In his talk, Hafez described watching the violence in his home country, Syria, unfold from the United States. “How do you weep creatively about the loss and destruction of heritage, culture, art, language, everything?” he asked. Hafez found an answer in his detailed modeling processes, which he described as “cathartic.” But beyond the personal catharsis, he felt it was important as a Muslim artist “to tell the world that our differences are something that you build on and thrive on.”

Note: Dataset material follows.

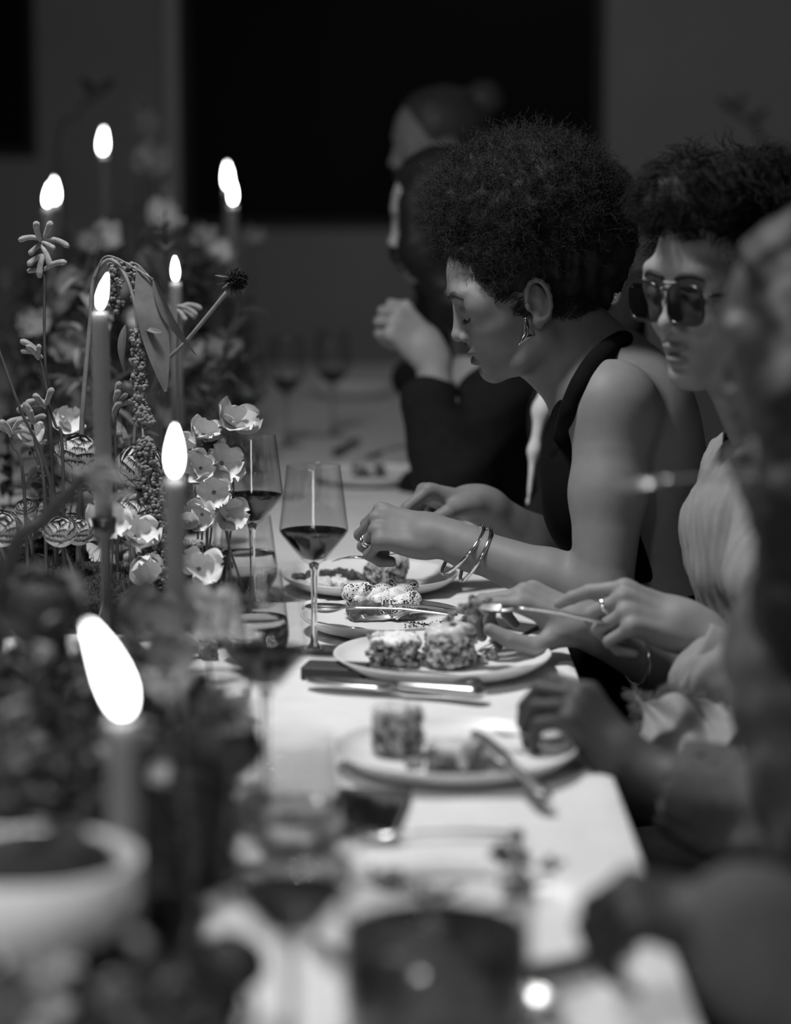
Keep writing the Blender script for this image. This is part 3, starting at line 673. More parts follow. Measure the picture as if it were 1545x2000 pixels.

The second panel, titled “Institutions,” explored the potential of transnational cooperation to uphold refugee rights––and to undermine them, as does the increasingly prevalent practice of major powers’ evading legal obligations to refugees by outsourcing border policing to poorer, neighboring countries. For instance, Bill Frelick, Director of the Refugee Rights Program at Human Rights Watch, emphasized that externalization, which he defined as “extraterritorial state actions to prevent people from setting foot in a jurisdiction where they could claim rights,” can happen with or without transnational cooperation.

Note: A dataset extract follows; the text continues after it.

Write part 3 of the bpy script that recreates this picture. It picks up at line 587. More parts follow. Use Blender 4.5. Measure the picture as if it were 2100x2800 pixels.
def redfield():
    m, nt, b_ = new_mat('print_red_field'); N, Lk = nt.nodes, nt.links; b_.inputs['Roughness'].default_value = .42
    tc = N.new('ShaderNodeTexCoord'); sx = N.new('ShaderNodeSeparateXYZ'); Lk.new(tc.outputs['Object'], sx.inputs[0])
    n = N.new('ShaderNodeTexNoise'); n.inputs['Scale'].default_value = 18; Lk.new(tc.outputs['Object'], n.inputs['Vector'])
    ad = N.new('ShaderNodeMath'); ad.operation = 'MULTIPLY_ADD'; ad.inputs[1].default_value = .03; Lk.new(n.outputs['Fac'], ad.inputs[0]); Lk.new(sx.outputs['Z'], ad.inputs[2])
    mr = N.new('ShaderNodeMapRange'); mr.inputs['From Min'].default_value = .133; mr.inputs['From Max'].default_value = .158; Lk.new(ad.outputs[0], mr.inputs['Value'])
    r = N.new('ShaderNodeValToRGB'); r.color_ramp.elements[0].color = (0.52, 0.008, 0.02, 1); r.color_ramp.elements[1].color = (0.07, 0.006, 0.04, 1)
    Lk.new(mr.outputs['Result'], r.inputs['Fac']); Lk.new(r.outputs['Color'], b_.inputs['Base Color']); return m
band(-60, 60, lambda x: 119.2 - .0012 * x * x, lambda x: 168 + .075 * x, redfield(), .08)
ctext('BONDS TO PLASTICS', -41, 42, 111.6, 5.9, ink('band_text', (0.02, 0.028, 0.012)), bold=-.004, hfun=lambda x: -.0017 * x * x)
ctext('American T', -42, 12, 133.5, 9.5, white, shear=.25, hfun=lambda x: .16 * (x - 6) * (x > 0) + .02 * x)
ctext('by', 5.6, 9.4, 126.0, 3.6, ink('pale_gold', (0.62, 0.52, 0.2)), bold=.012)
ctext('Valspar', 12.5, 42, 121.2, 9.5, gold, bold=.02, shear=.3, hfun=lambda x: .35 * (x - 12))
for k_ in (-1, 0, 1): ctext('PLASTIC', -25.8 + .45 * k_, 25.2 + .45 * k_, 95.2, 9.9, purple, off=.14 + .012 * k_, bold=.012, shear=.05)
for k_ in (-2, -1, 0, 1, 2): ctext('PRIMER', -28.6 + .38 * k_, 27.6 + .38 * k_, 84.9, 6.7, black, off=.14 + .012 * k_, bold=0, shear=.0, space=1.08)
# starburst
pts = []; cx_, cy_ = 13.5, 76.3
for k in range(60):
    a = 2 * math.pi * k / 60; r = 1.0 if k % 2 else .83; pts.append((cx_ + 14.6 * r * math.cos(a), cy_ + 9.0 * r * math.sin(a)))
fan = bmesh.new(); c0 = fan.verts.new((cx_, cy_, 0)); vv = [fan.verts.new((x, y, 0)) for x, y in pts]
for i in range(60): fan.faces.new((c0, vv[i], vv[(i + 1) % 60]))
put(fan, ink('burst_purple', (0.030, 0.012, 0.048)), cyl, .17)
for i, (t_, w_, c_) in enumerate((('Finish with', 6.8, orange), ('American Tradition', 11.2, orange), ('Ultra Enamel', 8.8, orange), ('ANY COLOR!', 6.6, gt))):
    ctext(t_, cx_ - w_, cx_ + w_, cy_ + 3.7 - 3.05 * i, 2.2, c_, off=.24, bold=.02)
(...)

Leah Zamore ’14, Senior Policy Analyst at the Center on International Cooperation, focused her remarks on the International Monetary Fund (IMF). Zamore argued that the IMF is the “biggest player in refugee rights” right now, and contended that the IMF limits host countries’ capacities by “making countries pay extreme debts rather than focus on serving refugees.”

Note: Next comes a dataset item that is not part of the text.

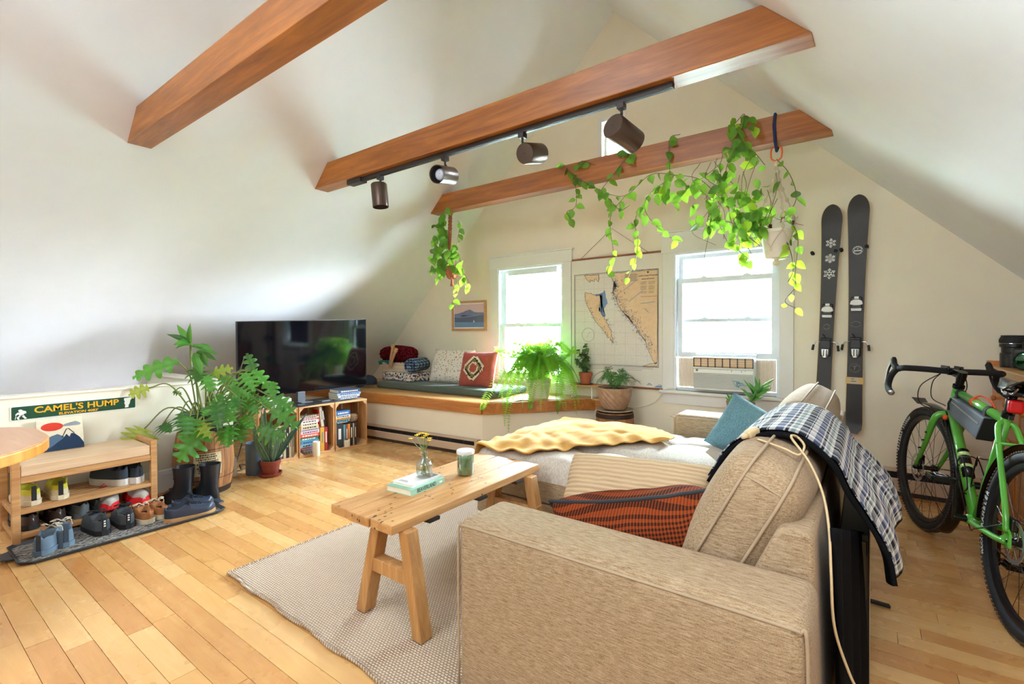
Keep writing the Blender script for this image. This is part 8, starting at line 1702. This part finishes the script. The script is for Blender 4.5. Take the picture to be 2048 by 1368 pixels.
VN = [[(-.536,3.78,1.883),(-.661,3.70,2.11),(-.81,3.70,2.314),(-.733,3.72,2.53),(-.694,3.73,2.715),(-.759,3.72,2.661)],[(-.536,3.76,1.883),(-.726,3.72,2.014),(-.861,3.7,2.16),(-1.001,3.72,2.314),(-1.187,3.74,2.387),(-1.384,3.74,2.426),(-1.594,3.73,2.295),(-1.818,3.73,2.383),(-2.057,3.73,2.547),(-2.157,3.735,2.664)],[(-1.187,3.74,2.387),(-1.384,3.72,2.267),(-1.417,3.74,2.134),(-1.265,3.74,1.944),(-1.142,3.74,1.875)],[(-1.603,3.76,2.301),(-1.727,3.76,2.163),(-1.728,3.76,1.995),(-1.71,3.76,1.826),(-1.77,3.76,1.671)],[(-1.424,3.76,2.239),(-1.517,3.76,2.091),(-1.492,3.76,1.926),(-1.518,3.76,1.766),(-1.587,3.76,1.616)],[(-2.057,3.74,2.547),(-2.048,3.74,2.293),(-2.139,3.74,2.245),(-2.099,3.74,2.177)],[(-.42,3.78,1.94),(-.369,3.74,1.811),(-.386,3.74,1.578),(-.386,3.74,1.478),(-.445,3.74,1.389),(-.38,3.74,1.336)],[(-.502,3.78,2.375),(-.42,3.78,2.249),(-.385,3.78,2.073),(-.48,3.78,1.934)],[(-.661,3.76,1.863),(-.793,3.72,1.969),(-.937,3.72,2.007),(-.888,3.72,2.081)],[(-1.808,3.74,2.383),(-1.628,3.73,2.55),(-1.533,3.73,2.651),(-1.708,3.735,2.669)],[(-1.224,3.735,2.393),(-1.227,3.735,2.663),(-1.147,3.74,2.69)],[(-.564,3.76,1.848),(-.69,3.72,1.828),(-.729,3.72,1.762),(-.658,3.72,1.685)],[(-.475,3.76,1.86),(-.415,3.74,1.733),(-.398,3.74,1.596),(-.427,3.74,1.514)],[(-.999,3.73,2.311),(-.858,3.71,2.394),(-.818,3.72,2.493),(-.66,3.72,2.458),(-.565,3.73,2.333)],[(-1.818,3.74,2.383),(-1.727,3.74,2.284),(-1.638,3.74,2.187),(-1.551,3.74,2.214)],[(-2.054,3.735,2.62),(-1.98,3.735,2.661),(-1.861,3.735,2.602)]]
rd = random.Random(77)
def leaf_dir(down=0.8): return Vector((rd.gauss(0, 0.6), rd.gauss(-0.25, 0.5), -abs(rd.gauss(down, 0.4))))
def face_up(): return (rd.gauss(0.25, 0.35), -1.0, rd.gauss(0.35, 0.4))
def dress(par, paths, gap, smin, smax, lime_z, r=0.0026, mat='pothos_leaf'):
    for V in paths:
        P_ = bez(V, 8); MB().tube(P_, r, 5).build('vine', 'vine_stalk', par, smooth=True); acc = 0.0; nx = gap * 0.5
        for a, b in zip(P_[:-1], P_[1:]):
            acc += (b - a).length
            while acc > nx:
                d = leaf_dir(); lime = b.z < lime_z and rd.random() < 0.65; q = b + d.normalized() * 0.02
                put_leaf(par, q, d, rd.uniform(smin, smax) * (0.8 if lime else 1), 'pothos_lime' if lime else mat, rd.uniform(-.5, .5), face_up()); nx += gap * rd.uniform(0.7, 1.4)
dress(hp, VN, 0.060, 0.052, 0.082, 1.96)
def clump(par, n, cs, smin, smax, lime=0.15):
    for _ in range(n):
        c, sd = rd.choice(cs); p = Vector((rd.gauss(c[0], sd[0]), min(rd.gauss(c[1], sd[1]), 3.74), rd.gauss(c[2], sd[2]))); d = leaf_dir(0.7)
        put_leaf(par, p, d, rd.uniform(smin, smax), 'pothos_lime' if rd.random() < lime else 'pothos_leaf', rd.uniform(-.6, .6), face_up())
clump(hp, 130, [((-0.80, 3.70, 2.22), (0.10, 0.04, 0.10)), ((-0.66, 3.70, 2.12), (0.10, 0.05, 0.12)), ((-0.58, 3.70, 1.97), (0.09, 0.05, 0.07)), ((-0.88, 3.70, 2.05), (0.10, 0.04, 0.09)), ((-0.72, 3.70, 2.62), (0.05, 0.03, 0.06)), ((-0.70, 3.70, 1.86), (0.06, 0.04, 0.06)), ((-1.12, 3.72, 2.27), (0.14, 0.03, 0.06))], 0.055, 0.088)
mb = MB()
for i in range(26):   # bare hanging stems through the clump
    x = rd.gauss(-0.75, 0.13); z = rd.uniform(2.0, 2.45); mb.tube(bez([(x, 3.72, z), (x + rd.uniform(-.06, .08), 3.69, z - 0.12), (x + rd.uniform(-.1, .16), 3.72, z - rd.uniform(0.2, 0.35))], 4), 0.002, 4)
mb.build('bare_stems', 'vine_stalk', hp, smooth=True)['kind'] = 'stuff'
hq = thing('hanging_philodendron', 'bushy heart-leaf plant in a terracotta pot hanging at the left end of the last beam', 'plant', (-3.61, 3.82, 1.76))
QC = Vector((-3.61, 3.82, 1.765)); MB().lathe([(0.001, 0), (0.050, 0), (0.078, 0.11), (0.082, 0.112), (0.082, 0.13), (0.075, 0.13), (0.001, 0.11)], tuple(QC), 24, False).build('pot', 'terracotta', hq, smooth=40)
MB().tube([(-3.625, 3.815, 2.484), (-3.625, 3.815, 2.46)], 0.035, 12).build('ceiling_hook_plate', 'shelf_wood', hq)
twine([(-3.625, 3.815, 2.47), (-3.62, 3.80, 2.25), (-3.605, 3.78, 2.08)], 0.009, 'rope_brown', hq, knots=12)
for k in range(4):
    a = k * pi / 2 + 0.3; e = QC + Vector((0.086 * cos(a), 0.086 * sin(a), 0.12)); twine([(-3.605, 3.79, 2.10), tuple(e + Vector((0, 0, 0.12))), tuple(e), tuple(QC + Vector((0.056 * cos(a), 0.056 * sin(a), 0.01))), tuple(QC + Vector((0, 0, -0.012)))], 0.004, 'rope_brown', hq)
MB().tube([QC + Vector((0, 0, -0.01)), QC + Vector((0, 0, -0.05)), QC + Vector((0, 0, -0.085))], [0.012, 0.014, 0.022], 8).build('tassel', 'rope_brown', hq)
VL = [[(-3.585,3.8,1.85),(-3.72,3.8,1.974),(-3.80,3.8,1.788),(-3.78,3.8,1.757)],[(-3.585,3.8,1.85),(-3.464,3.8,1.941),(-3.431,3.8,1.758),(-3.392,3.8,1.676)],[(-3.548,3.8,1.82),(-3.514,3.8,1.631),(-3.587,3.8,1.5),(-3.551,3.8,1.445)],[(-3.621,3.8,1.96),(-3.70,3.8,2.188),(-3.72,3.8,2.384),(-3.67,3.8,2.455)],[(-3.584,3.8,1.957),(-3.509,3.8,2.163),(-3.477,3.8,2.313),(-3.506,3.8,2.372)],[(-3.585,3.8,1.85),(-3.44,3.8,1.812),(-3.352,3.8,1.698),(-3.367,3.8,1.622)]]
dress(hq, VL, 0.062, 0.06, 0.085, 1.70)
for _ in range(85):
    c_, sd = rd.choice((((-3.70, 3.77, 2.28), (0.05, 0.03, 0.09)), ((-3.63, 3.76, 2.02), (0.09, 0.04, 0.08)), ((-3.64, 3.75, 1.90), (0.11, 0.05, 0.06)))); p = Vector((rd.gauss(c_[0], sd[0]), rd.gauss(c_[1], sd[1]), rd.gauss(c_[2], sd[2]))); put_leaf(hq, p, leaf_dir(0.9), rd.uniform(0.065, 0.095), 'pothos_leaf', rd.uniform(-.5, .5), face_up())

Sirine Shebaya, Hanaa Hakiki, and Kaajal Ramjathan-Keogh sit at the front of a classroom smiling

Sirine Shebaya, Hanaa Hakiki, and Kaajal Ramjathan-Keogh reflected on their advocacy strategies

Finally, Sana Mustafa, Consultant and Co-Founder of the Network for Refugee Voices and herself a refugee, focused on the way that international institutions tend to ignore refugees’ voices in their decision-making processes. “There is no access for us to participate in these conversations,” she said.

In the final panel, moderated by Schell Center Executive Director Hope Metcalf, lawyers from four continents came together to discuss strategies for protecting refugee rights. The panel featured Hanaa Hakiki, Legal Advisor at the European Center for Constitutional and Human Rights; Kaajal Ramjathan-Keogh, Executive Director of the Southern Africa Litigation Centre; Sirine Shebaya, Interim Legal Director of Muslim Advocates; and Katie Robertson, Director of Legal Advocacy at the Human Rights Law Centre.

The panelists acknowledged that context can shape strategy in different ways. Hakiki, for example, explained that because of the hostile political climate she was working in, “We’ve been backed into a corner of being very conservative with our legal strategies. We just want existing law to be applied.” Others, however, said that hostility provided what Metcalf called “an invitation to be bold.” A significant theme of the panel was the relationship between law and public mobilization. Robertson argued that “the aim of strategic litigation needs to be to shift public opinion to a place where the government can no longer ignore it.” Conversely, Shebaya pointed out, “Audacious litigation strategies work best when they are accompanied by a large public outcry.”

The 2019 Symposium offered the opportunity to discuss new ideas and strategies related to refugee rights. Political theorists, artists, and advocates came together to forge a deeper understanding of one of the most pressing issues in international human rights and to envision paths forward.